What is needed: Reproduce exactly the lines below from the one containing "Write part 5" through the one containing "Yb-.03)], .008, 8)", including both, and nothing else.

Extracted data entries:
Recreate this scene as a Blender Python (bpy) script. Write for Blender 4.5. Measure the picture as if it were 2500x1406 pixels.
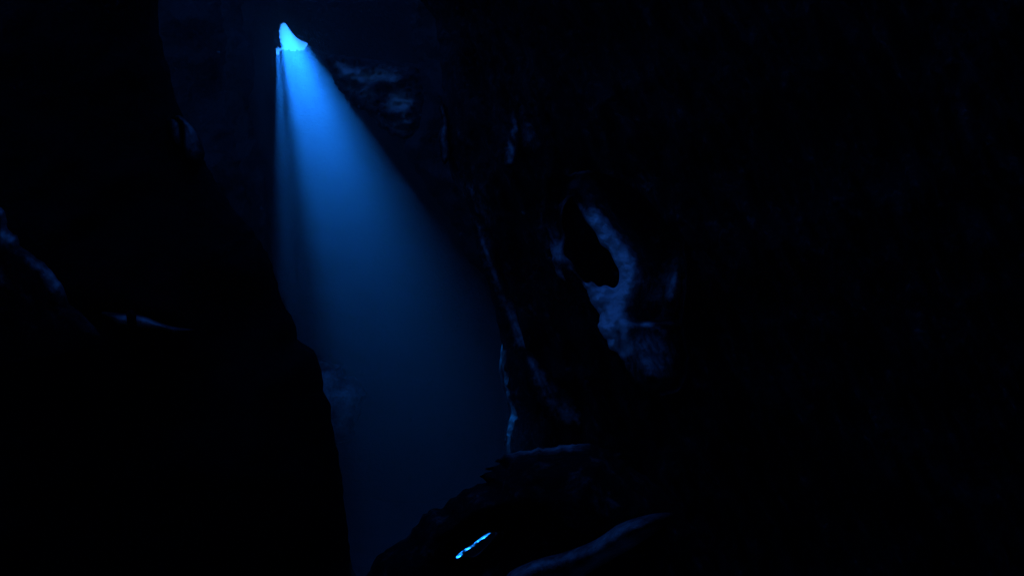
import bpy, math, random
import numpy as np
from mathutils import Vector, noise
from mathutils.geometry import delaunay_2d_cdt

for o in list(bpy.data.objects):
    bpy.data.objects.remove(o)
sc = bpy.context.scene
COL = sc.collection

# ------------------------------------------------------------------ camera
cam = bpy.data.cameras.new('camera')
cam.lens = 36.0
cam.sensor_width = 36.0
cam.clip_end = 2000
camo = bpy.data.objects.new('camera', cam)
camo.rotation_euler = (math.radians(90), 0, 0)
COL.objects.link(camo)
sc.camera = camo

# ------------------------------------------------------------------ sky and sun
SUN = Vector(((672 - 1250) / 2500, 1.0, 703 / 2500)).normalized()      # towards the sun
EL = math.asin(SUN.z)
AZ = math.atan2(SUN.x, SUN.y)
w = bpy.data.worlds.new('World')
sc.world = w
w.use_nodes = True
nt = w.node_tree
bg = nt.nodes['Background']
sky = nt.nodes.new('ShaderNodeTexSky')
sky.sky_type = 'NISHITA'
sky.sun_disc = False
sky.dust_density = 0.0
sky.air_density = 3.0
sky.ozone_density = 5.0
sky.sun_elevation = EL
sky.sun_rotation = AZ
mul = nt.nodes.new('ShaderNodeMix')
mul.data_type = 'RGBA'
mul.blend_type = 'MULTIPLY'
mul.inputs[0].default_value = 1.0
nt.links.new(sky.outputs[0], mul.inputs[6])
mul.inputs[7].default_value = (0.05, 0.21, 1.0, 1)
nt.links.new(mul.outputs[2], bg.inputs[0])
bg.inputs[1].default_value = 0.15
sl = bpy.data.lights.new('sun', 'SUN')
sl.energy = 3.2
sl.angle = math.radians(0.3)
sl.color = (0.010, 0.21, 1.0)
so = bpy.data.objects.new('sun', sl)
so.rotation_euler = SUN.to_track_quat('Z', 'Y').to_euler()
so.location = SUN * 300
COL.objects.link(so)

sc.view_settings.view_transform = 'Standard'
sc.view_settings.look = 'None'
sc.view_settings.exposure = 0.55
sc.view_settings.gamma = 1.0
sc.cycles.volume_bounces = 2
sc.cycles.max_bounces = 6
sc.cycles.diffuse_bounces = 3
sc.cycles.sample_clamp_indirect = 4.0
sc.cycles.use_denoising = True


# ------------------------------------------------------------------ helpers
def W(px, py, Y):
    """A point of the photograph (2500 x 1406) at Y metres in front of the camera."""
    return ((px - 1250) / 2500 * Y, Y, (703 - py) / 2500 * Y)


def tag(o, label=None, cat=None, group=None, kind=None):
    for k, v in (('label', label), ('category', cat), ('group', group), ('kind', kind)):
        if v:
            o[k] = v
    return o


def link(name, verts, faces, mat, parent=None, smooth=True):
    me = bpy.data.meshes.new(name)
    me.from_pydata([tuple(v) for v in verts], [], [tuple(f) for f in faces])
    me.materials.append(mat)
    if smooth:
        me.polygons.foreach_set('use_smooth', [True] * len(me.polygons))
    me.update()
    o = bpy.data.objects.new(name, me)
    COL.objects.link(o)
    if parent:
        o.parent = parent
    return o


def rock_mat(name, c0, c1, rough=(0.45, 0.8), scale=1.0, bump=0.5, spec=0.5, lit_tone=None):
    m = bpy.data.materials.new(name)
    m.use_nodes = True
    t = m.node_tree
    N, L = t.nodes, t.links
    p = N['Principled BSDF']
    tc = N.new('ShaderNodeTexCoord')
    n1 = N.new('ShaderNodeTexNoise')
    n1.inputs['Scale'].default_value = 2.2 * scale
    n1.inputs['Detail'].default_value = 9
    n1.inputs['Roughness'].default_value = 0.62
    n1.inputs['Distortion'].default_value = 0.6
    L.new(tc.outputs['Object'], n1.inputs['Vector'])
    r = N.new('ShaderNodeValToRGB')
    r.color_ramp.elements[0].position = 0.35
    r.color_ramp.elements[1].position = 0.68
    r.color_ramp.elements[0].color = (*c0, 1)
    r.color_ramp.elements[1].color = (*c1, 1)
    L.new(n1.outputs['Fac'], r.inputs['Fac'])
    L.new(r.outputs['Color'], p.inputs['Base Color'])
    if lit_tone:                                            # paler tone standing in for light, where the mesh carries it
        at = N.new('ShaderNodeAttribute')
        at.attribute_name = 'lit_tone'
        n3 = N.new('ShaderNodeTexNoise')
        n3.inputs['Scale'].default_value = 7 * scale
        n3.inputs['Detail'].default_value = 7
        n3.inputs['Roughness'].default_value = 0.7
        L.new(tc.outputs['Object'], n3.inputs['Vector'])
        ma = N.new('ShaderNodeMath')
        ma.operation = 'MULTIPLY_ADD'
        ma.inputs[1].default_value = 1.1
        ma.inputs[2].default_value = -0.55
        L.new(n3.outputs['Fac'], ma.inputs[0])
        m2 = N.new('ShaderNodeMath')
        m2.operation = 'MULTIPLY_ADD'
        m2.inputs[1].default_value = 1.25
        L.new(at.outputs['Fac'], m2.inputs[0])
        L.new(ma.outputs[0], m2.inputs[2])
        mx = N.new('ShaderNodeMix')
        mx.data_type = 'RGBA'
        mp = N.new('ShaderNodeMapRange')
        mp.interpolation_type = 'SMOOTHSTEP'
        L.new(m2.outputs[0], mp.inputs['Value'])
        L.new(mp.outputs['Result'], mx.inputs[0])
        L.new(r.outputs['Color'], mx.inputs[6])
        mx.inputs[7].default_value = (*lit_tone, 1)
        L.new(mx.outputs[2], p.inputs['Base Color'])
    mr = N.new('ShaderNodeMapRange')
    mr.inputs['From Min'].default_value = 0.3
    mr.inputs['From Max'].default_value = 0.7
    mr.inputs['To Min'].default_value = rough[0]
    mr.inputs['To Max'].default_value = rough[1]
    L.new(n1.outputs['Fac'], mr.inputs['Value'])
    L.new(mr.outputs['Result'], p.inputs['Roughness'])
    p.inputs['Specular IOR Level'].default_value = spec
    n2 = N.new('ShaderNodeTexNoise')
    n2.inputs['Scale'].default_value = 9 * scale
    n2.inputs['Detail'].default_value = 8
    n2.inputs['Roughness'].default_value = 0.65
    L.new(tc.outputs['Object'], n2.inputs['Vector'])
    b = N.new('ShaderNodeBump')
    b.inputs['Strength'].default_value = bump
    b.inputs['Distance'].default_value = 0.12 / scale
    L.new(n2.outputs['Fac'], b.inputs['Height'])
    L.new(b.outputs['Normal'], p.inputs['Normal'])
    return m


def smooth_loop(pts, step):
    """Catmull-Rom through pts (closed), resampled at about step."""
    P = np.array(pts, float)
    n = len(P)
    out = []
    for i in range(n):
        p0, p1, p2, p3 = P[i - 1], P[i], P[(i + 1) % n], P[(i + 2) % n]
        k = max(1, int(np.linalg.norm(p2 - p1) / step))
        for j in range(k):
            t = j / k
            out.append(0.5 * ((2 * p1) + (p2 - p0) * t + (2 * p0 - 5 * p1 + 4 * p2 - p3) * t * t
                              + (3 * p1 - p0 - 3 * p2 + p3) * t ** 3))
    return np.array(out)


def inside(P, poly):
    x, y = P[:, 0], P[:, 1]
    c = np.zeros(len(P), bool)
    n = len(poly)
    for i in range(n):
        x1, y1 = poly[i]
        x2, y2 = poly[(i + 1) % n]
        if y1 == y2:
            continue
        hit = ((y1 > y) != (y2 > y)) & (x < (x2 - x1) * (y - y1) / (y2 - y1) + x1)
        c ^= hit
    return c


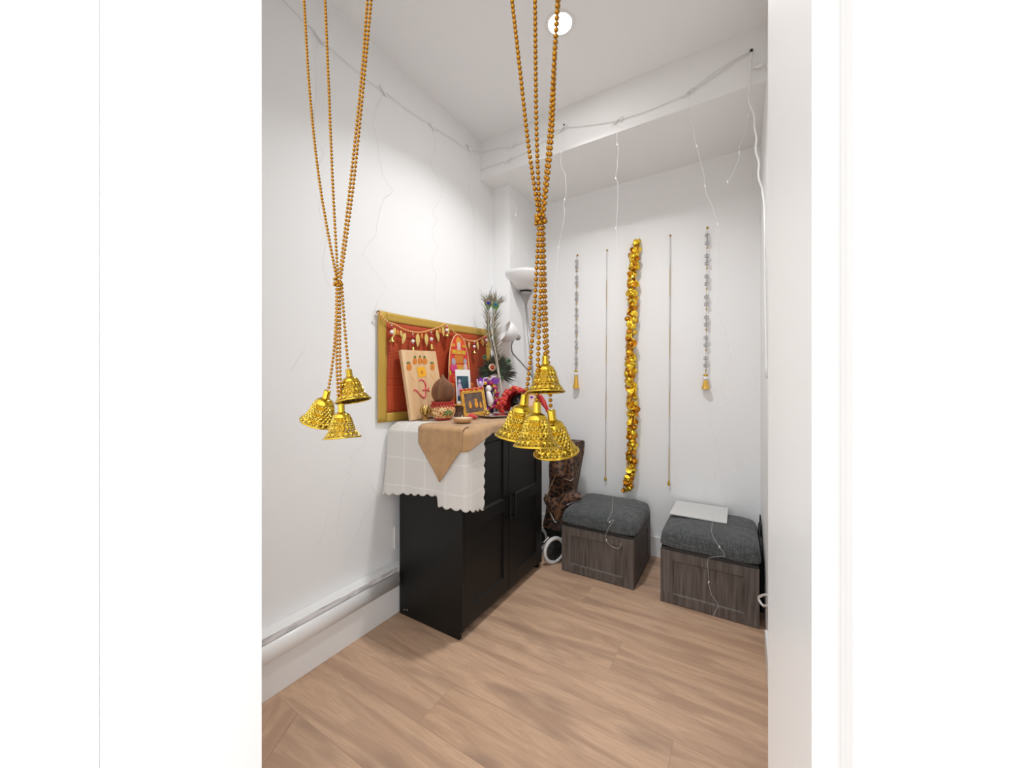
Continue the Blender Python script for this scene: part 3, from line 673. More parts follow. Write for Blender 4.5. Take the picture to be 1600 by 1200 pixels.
# ================================================================= ottomans
def ottoman(x0, x1, y0, y1, label):
    t = thing('storage_ottoman', ((x0+x1)/2, (y0+y1)/2, 0), label, 'ottoman', 'storage ottomans along the back wall')
    zt, zb = .284, .003; pth = .016
    b = MB(); b.box((x0+pth, y0+pth, zb), (x1-pth, y1-pth, zb+.012)); b.build('bottom_panel', 'grey_oak', t)
    def panel(o, ax, L):                   # framed panel: stiles, rails and a sunk centre, facing away from ax x z
        b = MB(); o, ax = Vector(o), Vector(ax); n = ax.cross(Vector((0, 0, 1)))
        def pc(a, c, za, zc, dep): b.prism([(a, za), (c, za), (c, zc), (a, zc)], o+n*dep, ax, (0, 0, 1), pth-.0)
        fr = .062; q = .010
        def bx(a, c, za, zc, d0): 
            P = [o+ax*a, o+ax*c]; 
            vs = [p+Vector((0, 0, z))+n*d for p in P for z in (za, zc) for d in (d0, -pth)]
            b.add(vs, [(0, 1, 3, 2), (4, 6, 7, 5), (0, 4, 5, 1), (2, 3, 7, 6), (0, 2, 6, 4), (1, 5, 7, 3)], 0, False)
        bx(0, fr, zb, zt, 0); bx(L-fr, L, zb, zt, 0); bx(fr, L-fr, zb, zb+.05, 0); bx(fr, L-fr, zt-.05, zt, 0); bx(fr, L-fr, zb+.05, zt-.05, -.007)
        for za, s_ in ((zb+.05, 1), (zt-.05, -1)):           # bevelled bead
            P = o+ax*fr; vs = []
            for a in (0, L-2*fr):
                for d, z in ((0, za), (-.007, za), (-.007, za+s_*.007)): vs.append(P+ax*a+n*d+Vector((0, 0, z)))
            b.add(vs, [(0, 1, 2), (5, 4, 3), (0, 2, 5, 3), (0, 3, 4, 1), (1, 4, 5, 2)], 0, False)
        return b
    panel((x0, y0, 0), (1, 0, 0), x1-x0).build('front_panel', 'grey_oak', t)
    panel((x1, y1, 0), (-1, 0, 0), x1-x0).build('back_panel', 'grey_oak', t)
    panel((x1, y0+pth, 0), (0, 1, 0), y1-y0-2*pth).build('side_panel', 'grey_oak', t)
    panel((x0, y1-pth, 0), (0, -1, 0), y1-y0-2*pth).build('side_panel', 'grey_oak', t)
    for fx in (x0+.03, x1-.03):
        for fy in (y0+.03, y1-.03): b = MB(); b.lathe([(.013, 0), (.013, zb)], 12, c=(fx, fy, 0)); b.build('foot', 'nail', t)
    ov = .009; cx, cy = (x0+x1)/2, (y0+y1)/2; a_, c_ = (x1-x0)/2+ov, (y1-y0)/2+ov*.6
    b = MB(); b.box((x0+.004, y0+.004, zt+.001), (x1-.004, y1-.004, zt+.014)); b.build('lid_board', 'nail', t)
    vs, fs = [], []; N = 64; rows = []
    def rr(q, a, c, p=9.0):
        cs, sn = math.cos(q), math.sin(q); k = (abs(cs)**p+abs(sn)**p)**(-1/p); return cs*k*a, sn*k*c
    prof = [(1.0, zt+.013), (1.004, zt+.022), (1.002, zt+.034), (.995, zt+.050), (.982, zt+.068), (.958, zt+.084), (.91, zt+.097), (.80, zt+.107), (.60, zt+.113), (.3, zt+.117), (.02, zt+.118)]
    for s_, z in prof:
        for k in range(N): X, Y_ = rr(2*PI*k/N+.001, a_*s_, c_*s_, 14 if s_ > .9 else 8); rows.append(Vector((cx+X, cy+Y_, z+.0015*math.sin(k*1.7+z*90)*(s_ > .5))))
    for i in range(len(prof)-1):
        for k in range(N): k2 = (k+1) % N; fs.append((i*N+k, i*N+k2, (i+1)*N+k2, (i+1)*N+k))
    fs.append(tuple((len(prof)-1)*N+k for k in range(N))); fs.append(tuple(reversed(range(N)))); b = MB(); b.add(rows, fs); b.build('cushion', 'linen_grey', t, subsurf=1)
    return t
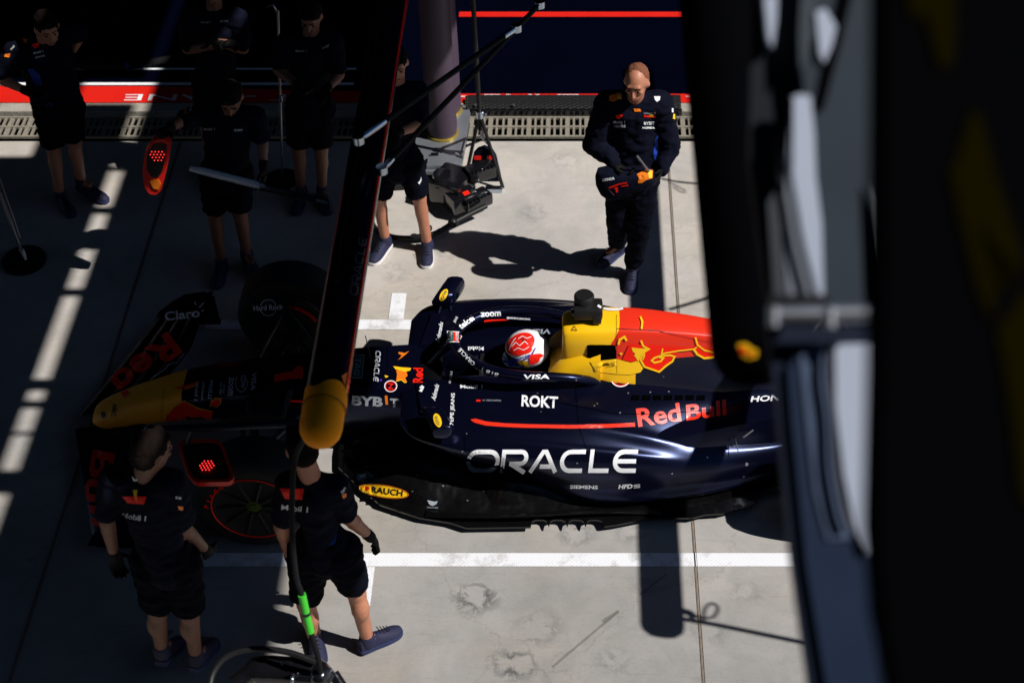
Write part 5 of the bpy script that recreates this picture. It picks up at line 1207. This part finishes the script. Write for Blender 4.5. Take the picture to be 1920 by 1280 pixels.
# bag held by the man in the long jacket
Yb = g1['haL'].y-.06
t = empty("held_bag", atY(1172, 345, Yb), "dark bag with red trim and small white lettering held by the balding man", "bag")
with obj("bag_body", M['cloth'], t, 50) as c:
    pl = [(1117, 332), (1121, 320), (1140, 316), (1165, 320), (1192, 319), (1215, 317), (1225, 322), (1228, 338), (1215, 350), (1186, 358), (1160, 368), (1140, 372), (1126, 362), (1118, 346)]
    cen = Vector((0, 0, 0))
    for x, y in pl: cen += atY(x, y, Yb)/len(pl)
    secs = []
    for dy, sc_ in ((-.07, .55), (-.055, .85), (-.02, 1.0), (.03, 1.0), (.07, .8)): secs.append([cen+(atY(x, y, Yb)-cen)*sc_+Vector((0, dy, 0)) for x, y in pl])
    loft(c.bm, secs, 3, 1)
bgo = c.o; Bb = bvh_of([bgo])
dtext("HONDA", Bb, W_, bgo, 1141, 336, 22, 5, -10, .03); dpoly([(1194, 327), (1200, 331), (1204, 322), (1215, 318), (1224, 320), (1223, 334), (1212, 337), (1203, 343), (1196, 343), (1198, 334)], Bb, O_, bgo, 'emblem')
dpoly([(1214, 320), (1222, 321), (1222, 332), (1216, 334)], Bb, Y_, bgo, 'emblem', .005)
dline([(1142, 352), (1160, 345), (1176, 342)], 2.6, Bb, R_, bgo); dline([(1165, 349), (1178, 347)], 2, Bb, R_, bgo); dpoly([(1151, 352), (1158, 350), (1159, 360), (1155, 361), (1154, 355)], Bb, R_, bgo, 'emblem')
dline([(1134, 348), (1152, 366)], 1.3, Bb, M['chrome'], bgo, 'zip')
with obj("carry_rod", M['steel'], t, 40) as c: tube(c.bm, [atY(1194, 292, Yb-.03), atY(1217, 322, Yb-.03)], .008, 8)

# lamp panels with clusters of red diodes
def leds(parent, cen, ux, uy, rad, n=2, rr=.0042):
    nrm = ux.cross(uy).normalized()
    if nrm.dot(CAMP-cen) < 0: nrm = -nrm
    for i in range(-n, n+1):
        for j in range(-n, n+1):
            k = i+j
            if abs(k) > n: continue
            p = cen+ux*(rad*(i+j*.5)/n)+uy*(rad*.87*j/n)
            with obj("diode", M['led'], parent, 0) as c: lathe(c.bm, p+nrm*.002, nrm, [(0, rr), (.003, rr*.8), (.004, 0)], 8)
Yl = g5['haL'].y+.02
t = empty("signal_lamp", atY(295, 300, Yl), "upright red edged lamp panel with lit diodes beside the man in the shade", "lamp")
with obj("rim", M['ledrim'], t, 40) as c: prism(c.bm, [atY(x, y, Yl) for x, y in [(288, 264), (304, 261), (318, 268), (317, 290), (309, 330), (302, 358), (292, 366), (280, 364), (270, 350), (267, 320), (272, 285)]], (0, .07, 0))
rm = c.o
with obj("face", M['black'], t, 40) as c: prism(c.bm, [atY(x, y, Yl-.006) for x, y in [(287, 271), (303, 268), (313, 273), (311, 290), (304, 322), (296, 334), (284, 332), (275, 318), (276, 288)]], (0, .01, 0))
with obj("flame_print", M['orange'], rm, 0) as c: prism(c.bm, [atY(x, y, Yl-.008) for x, y in [(280, 340), (296, 336), (302, 345), (298, 356), (288, 354)]], (0, .004, 0))
fc = None
leds(t, atY(295, 290, Yl-.012), Vector((1, 0, 0)), Vector((0, .3, .95)).normalized(), .046)
t = empty("signal_lamp", at(388, 860, 1.35), "red edged square lamp panel with lit diodes above the near front tyre", "lamp")
rp = [(334, 830), (343, 824), (400, 822), (412, 826), (420, 838), (438, 888), (437, 898), (428, 903), (372, 904), (362, 900), (352, 888), (336, 842)]
cc = sum((at(x, y, 1.35) for x, y in rp), Vector())/len(rp)
with obj("rim", M['ledrim'], t, 40) as c:
    o_ = [c.bm.verts.new(at(x, y, 1.35)) for x, y in rp]; i_ = [c.bm.verts.new(cc+(at(x, y, 1.35)-cc)*.87) for x, y in rp]; o2 = [c.bm.verts.new(v_.co-Vector((0, 0, .03))) for v_ in o_]; i2 = [c.bm.verts.new(v_.co-Vector((0, 0, .03))) for v_ in i_]
    for k in range(len(rp)):
        j = (k+1) % len(rp)
        for a_, b_ in ((o_, i_), (i_, i2), (i2, o2), (o2, o_)): c.bm.faces.new((a_[k], a_[j], b_[j], b_[k]))
with obj("face", M['black'], t, 40) as c: prism(c.bm, [cc+(at(x, y, 1.35)-cc)*.865-Vector((0, 0, .008)) for x, y in rp], (0, 0, -.02))
leds(t, at(388, 873, 1.345), Vector((1, 0, 0)), Vector((0, 1, 0)), .036, 2, .0036)
with obj("stem", M['fgnavy'], t, 40) as c: tube(c.bm, [at(350, 835, 1.34), at(360, 806, 1.45)], .014, 8)
t = empty("guide_arm", at(400, 803, 1.45), "dark blue guide arm with silver tip lying across the nose of the car", "arm")
with obj("tube", M['fgnavy'], t, 50) as c: tube(c.bm, [at(284, 806, 1.45), at(575, 792, 1.45)], .022, 12)
with obj("tip", M['chrome'], t, 50) as c: tube(c.bm, [at(271, 807, 1.45), at(277, 807, 1.45), at(292, 806, 1.45)], [.014, .026, .024], 12)
# chrome rod held in front of the crewman
Yr = g5['haR'].y-.12
t = empty("metal_rod", atY(490, 348, Yr), "chrome and black rod held level by the man beside the red lamp", "rod")
with obj("chrome_half", mat("bright_alloy", (.62, .68, .78), .25, metal=.35), t, 50) as c: tube(c.bm, [atY(356, 316, Yr), atY(380, 321, Yr), atY(488, 348, Yr)], [.020, .026, .026], 12)
with obj("black_half", M['blackgloss'], t, 50) as c: tube(c.bm, [atY(488, 348, Yr), atY(500, 352, Yr), atY(592, 375, Yr)], [.040, .028, .022], 12)
with obj("end_stub", M['chrome'], t, 50) as c: tube(c.bm, [atY(592, 375, Yr), atY(613, 380, Yr)], .012, 10); lathe(c.bm, atY(490, 349, Yr), (.3, 0, 1), [(-.03, .02), (.03, .02), (.03, 0)], 12)
# base of a stand at the left edge
gb = at(45, 488, .02)
t = empty("round_based_stand", gb, "slim stand with round black foot at the left edge", "stand")
with obj("foot_ring", M['blackmatte'], t, 50) as c: tube(c.bm, [gb+Vector((.135*math.cos(a), .135*math.sin(a), 0)) for a in [2*PI*k/28 for k in range(28)]], .028, 8, closed=True)
with obj("foot", M['blackmatte'], t, 50) as c: lathe(c.bm, gb, (0, 0, 1), [(-.02, 0), (-.02, .135), (0, .135), (.01, .05), (.02, 0)], 28)
with obj("socket", M['chrome'], t, 50) as c: tube(c.bm, [gb+Vector((.02, -.02, .02)), atY(40, 468, gb.y)], .022, 12)
with obj("mast", M['steel'], t, 50) as c: tube(c.bm, [atY(38, 446, gb.y), atY(-14, 296, gb.y)], .006, 8); tube(c.bm, [atY(28, 446, gb.y), atY(-26, 300, gb.y)], .006, 8); tube(c.bm, [atY(40, 470, gb.y), atY(-30, 280, gb.y+.02)], .012, 8)
gb = at(530, 338, 0)
t = empty("chrome_stand", gb, "thin chrome stand between the two men at the back in the shade", "stand")
with obj("pole", M['steel'], t, 50) as c: tube(c.bm, [gb+Vector((0, 0, .02)), atY(521, 20, gb.y)], .010, 8)
with obj("base_plate", M['blackmatte'], t, 50) as c: lathe(c.bm, gb, (0, 0, 1), [(0, 0), (0, .13), (.02, .13), (.03, .02), (.03, 0)], 24)
with obj("hook", M['chrome'], t, 50) as c: tube(c.bm, smoothpts([atY(521, 30, gb.y), atY(512, 10, gb.y), atY(500, 14, gb.y)], 3), .007, 8); lathe(c.bm, atY(527, 190, gb.y), (0, 0, 1), [(0, .016), (.05, .016)], 10)

# air hose hanging from the boom tip and the wheel gun at the bottom edge
t = empty("air_hose", at(553, 1000, 1.7), "thick black air hose with bright green sleeve hanging from the boom tip", "hose")
hz = [(574, 818, 2.50), (556, 850, 2.35), (549, 900, 2.2), (548, 1000, 1.9), (555, 1080, 1.65), (565, 1112, 1.55), (583, 1185, 1.3), (597, 1235, 1.1), (600, 1262, .95)]
with obj("hose_line", M['blackmatte'], t, 50) as c: tube(c.bm, smoothpts([at(*p) for p in hz], 5), .0135, 10)
with obj("green_sleeve", M['green'], t, 50) as c: tube(c.bm, smoothpts([at(566, 1114, 1.545), at(574, 1150, 1.42), at(582, 1184, 1.305)], 4), .0195, 12)
with obj("joint_band", M['black'], t, 50) as c: tube(c.bm, [at(573.5, 1147, 1.43), at(574.5, 1152, 1.415)], .021, 12)
t = empty("wheel_gun", at(520, 1270, .85), "glossy black wheel gun with looped hose at the bottom edge", "wheel gun")
with obj("gun_body", M['blackgloss'], t, 50) as c:
    tube(c.bm, smoothpts([at(440, 1285, .85), at(480, 1258, .88), at(540, 1258, .88), at(590, 1262, .88), at(622, 1275, .85)], 4), [.05]*4+[.075]*5+[.085]*4+[.07, .06, .05, .04], 16)
    ball(c.bm, at(600, 1262, .92), (.055, .07, .05)); ball(c.bm, at(545, 1245, .93), (.06, .04, .04)); tube(c.bm, [at(625, 1262, .86), at(650, 1300, .8)], .03, 10)
with obj("fitting", M['chrome'], t, 50) as c: ball(c.bm, at(549, 1270, .965), (.012, .03, .02)); tube(c.bm, [at(612, 1248, .93), at(622, 1256, .93)], .008, 6)
with obj("hose_loop", M['black'], t, 50) as c: tube(c.bm, smoothpts([at(392, 1300, .9), at(400, 1260, .95), at(428, 1228, 1.0), at(480, 1216, 1.02), at(540, 1222, 1.02), at(592, 1240, 1.0)], 5), .016, 10)

# rolled mat on the garage floor
t = empty("rolled_mat", at(250, 116, .03), "long black rolled mat lying on the navy garage floor behind the leaning man", "mat")
with obj("roll", M['blackmatte'], t, 40) as c: tube(c.bm, smoothpts([at(120, 118, .05), at(200, 126, .05), at(280, 118, .05), at(345, 108, .05)], 4), .035, 10)
with obj("tie", M['clothblue'], t, 40) as c: tube(c.bm, [at(236, 124.2, .05), at(241, 123.6, .05)], .038, 10)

Problem solution:
Write part 5 of the bpy script that recreates this picture. It picks up at line 1207. This part finishes the script. Write for Blender 4.5. Take the picture to be 1920 by 1280 pixels.
# bag held by the man in the long jacket
Yb = g1['haL'].y-.06
t = empty("held_bag", atY(1172, 345, Yb), "dark bag with red trim and small white lettering held by the balding man", "bag")
with obj("bag_body", M['cloth'], t, 50) as c:
    pl = [(1117, 332), (1121, 320), (1140, 316), (1165, 320), (1192, 319), (1215, 317), (1225, 322), (1228, 338), (1215, 350), (1186, 358), (1160, 368), (1140, 372), (1126, 362), (1118, 346)]
    cen = Vector((0, 0, 0))
    for x, y in pl: cen += atY(x, y, Yb)/len(pl)
    secs = []
    for dy, sc_ in ((-.07, .55), (-.055, .85), (-.02, 1.0), (.03, 1.0), (.07, .8)): secs.append([cen+(atY(x, y, Yb)-cen)*sc_+Vector((0, dy, 0)) for x, y in pl])
    loft(c.bm, secs, 3, 1)
bgo = c.o; Bb = bvh_of([bgo])
dtext("HONDA", Bb, W_, bgo, 1141, 336, 22, 5, -10, .03); dpoly([(1194, 327), (1200, 331), (1204, 322), (1215, 318), (1224, 320), (1223, 334), (1212, 337), (1203, 343), (1196, 343), (1198, 334)], Bb, O_, bgo, 'emblem')
dpoly([(1214, 320), (1222, 321), (1222, 332), (1216, 334)], Bb, Y_, bgo, 'emblem', .005)
dline([(1142, 352), (1160, 345), (1176, 342)], 2.6, Bb, R_, bgo); dline([(1165, 349), (1178, 347)], 2, Bb, R_, bgo); dpoly([(1151, 352), (1158, 350), (1159, 360), (1155, 361), (1154, 355)], Bb, R_, bgo, 'emblem')
dline([(1134, 348), (1152, 366)], 1.3, Bb, M['chrome'], bgo, 'zip')
with obj("carry_rod", M['steel'], t, 40) as c: tube(c.bm, [atY(1194, 292, Yb-.03), atY(1217, 322, Yb-.03)], .008, 8)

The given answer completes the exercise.